Culture

Can Republicans Become a Multiracial Working-Class Party?




At 10:53 P.M. on Tuesday, as it seemed clear that Donald Trump would win Florida while the rest of the electoral battlegrounds remained in doubt, the young Republican Senator Josh Hawley, of Missouri, tweeted, “We are a working class party now. That’s the future.”

Hawley has been making this case since shortly after he was elected to the Senate, in 2018, taking high-profile stances antagonistic to Silicon Valley and arguing for a conservatism oriented around an opposition to “cosmopolitan élites.” There was a lot of talk like this from young conservatives early in Trump’s term, and it could sound like an effort to flatter the President’s instincts. But, in Tuesday night’s results, the imprint of class was, if anything, clearer than it had been four years ago. Voters without college degrees continued to slide toward Republicans, and those with them, toward Democrats: according to exit polls, Joe Biden won college-educated voters by thirteen points. In the Midwest, even union ties may have done little to tether non-college-educated voters to Democrats. According to exit polls in Ohio, voters in union households favored Trump by fourteen points; those in non-union households favored him by just eight.

After 2016, many Democrats could, and did, argue that their struggles with working-class voters were due in part to their candidate, Hillary Clinton. That argument now seems less plausible: it is harder to blame the top of the ticket in 2016 or 2020. Among Biden’s most visible supporters on the campaign trail were members of the International Association of Fire Fighters, with whom he has long had a close political relationship. He was particularly attentive to issues and imagery thought to resonate with working-class Midwesterners, taking a more equivocal line on fracking than many other Democrats and branding the race (relentlessly, in the final weeks) as a contest between Scranton, where he was born, and Park Avenue. Primary voters often defended their preference for Biden by saying that he stood the best chance of any Democrat of winning back working-class Midwestern enclaves. If he only partly succeeded, then what Democrat could?

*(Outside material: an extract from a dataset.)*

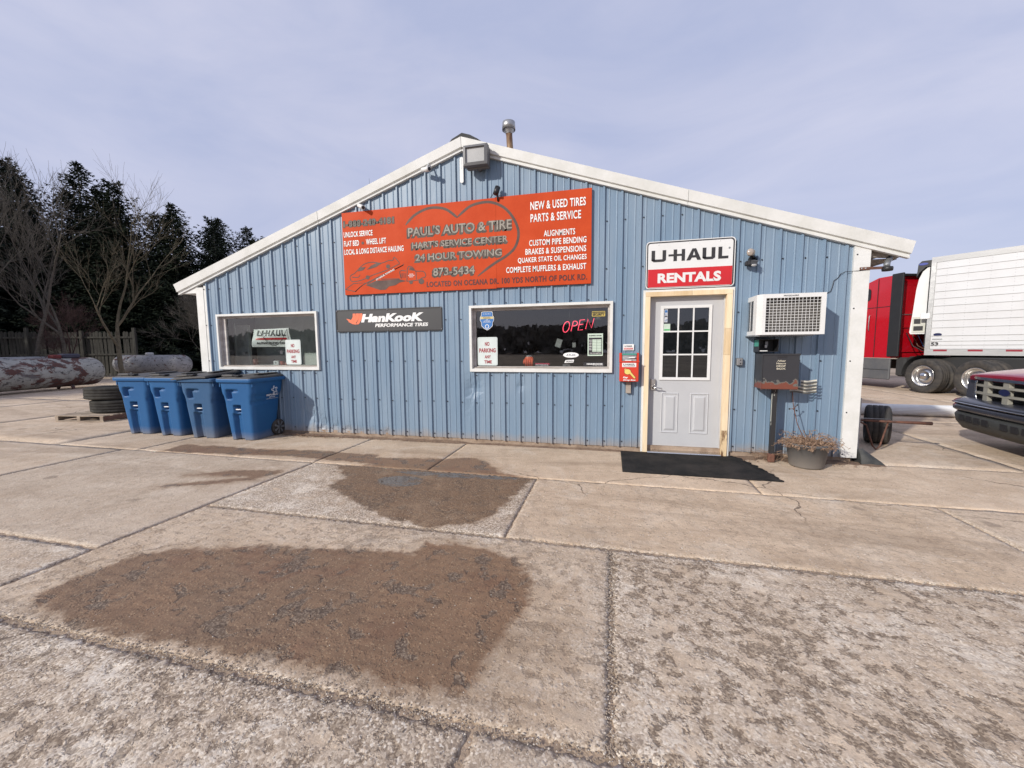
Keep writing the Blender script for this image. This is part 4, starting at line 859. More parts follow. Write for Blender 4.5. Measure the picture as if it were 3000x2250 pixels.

Democrats have long insisted that the future of American politics lies in increasingly educated, multiracial Sun Belt cities such as Atlanta, Houston, and Phoenix. But for many Republicans the future may be embodied by Florida, which Trump has now won twice and where Republicans have held the governor’s mansion since 1999. That state has begun to hold out a new possibility—that the nation could become less white without becoming much less conservative. On Tuesday night, Trump won the votes of Floridians without college degrees by four points with a campaign that focussed heavily on his opposition to the democratic-socialist left—to Bernie Sanders and Alexandria Ocasio-Cortez, who Republicans claimed would set a Biden Administration’s agenda. At the same time, in an interesting juxtaposition, a ballot measure that will raise Florida’s minimum wage to fifteen dollars an hour passed with more than sixty per cent of the vote, winning even in conservative Florida counties like Polk, Pasco, and Sumter. Not long ago, only socialists and trade-unionists were willing to get behind a fifteen-dollar-an-hour minimum wage. You could look at numbers like these and think all that remains is for Republican politicians to follow the lead of their voters.

Easier said than done, of course—realignments are scarce in American politics, and Mitch McConnell, who has kept his Party focussed on a program of tax cuts for the wealthy for a decade, looks likely to retain power in the Senate. But the results so far suggest again that Trumpism is here to stay, whatever becomes of Trump, and that the next version might have an even greater emphasis on nationalism, anti-cosmopolitanism, and perhaps a Hawley-style opposition to Silicon Valley. (Last month, my colleague Nicholas Lemann outlined three possible possible paths for conservatism: this, which he called the Remnant, was one.) On Wednesday morning, the Catholic conservative legal scholar Adrian Vermuele, of Harvard, tweeted, “The future will be multiracial, working class, socially conservative populism and I can’t wait.” Hawley retweeted that.